El segundo, deriva de que únicamente las Cortes Generales son titulares de la “potestad legislativa” y, como consecuencia de ello, únicos intérpretes originarios de la Constitución. Es el único órgano que expresa la “voluntad general”, a la que están sometidos sin excepción todos los demás órganos del Estado salvo el Tribunal Constitucional. La “potestad legislativa” es el instrumento de conexión del principio de legitimidad con el principio de legalidad. No hay otra forma de hacerlo. De ahí el carácter absoluto de la inviolabilidad parlamentaria.

El tercero, el de los jueces y magistrados que integran el poder judicial en el ejercicio de la función jurisdiccional, deriva del principio de “exclusividad jurisdiccional”, que faculta exclusivamente a los jueces y magistrados para ejercer la función jurisdiccional. Dado el sometimiento de los jueces y magistrados al imperio de la ley y dada la imposibilidad de excluir a priori que algún órgano judicial incumpla con ese deber de sometimiento, la inviolabilidad no puede ser absoluta. El Estado de Derecho no puede excluir la posibilidad del juez prevaricador y, como consecuencia de ello, la inviolabilidad de jueces y magistrados solo puede ser relativa.

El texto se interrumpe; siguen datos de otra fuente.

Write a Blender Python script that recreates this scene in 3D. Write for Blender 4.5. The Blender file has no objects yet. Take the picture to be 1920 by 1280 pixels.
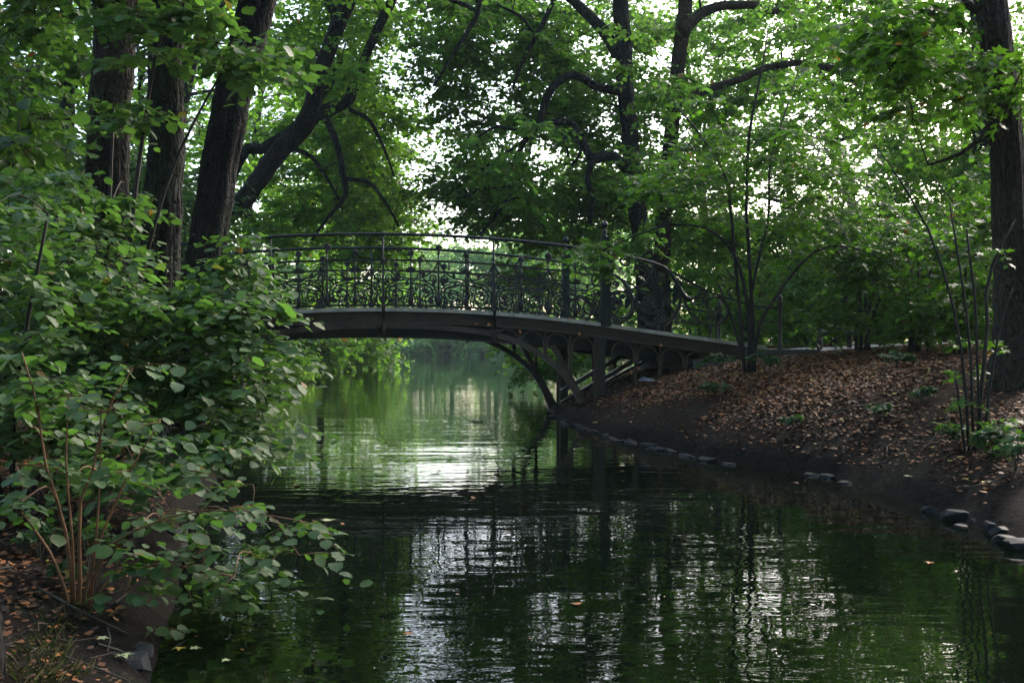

La inviolabilidad del Rey está vinculada al refrendo y, por tanto, no es propiamente un caso de inviolabilidad para el Estado de Derecho.

Pido excusas por la extensión del artículo, pero llevamos mucho tiempo en el que se están suscitando cuestiones de inviolabilidad y me ha parecido oportuno dibujar el marco previsto por la Constitución, con la finalidad de que los lectores no juristas se orienten.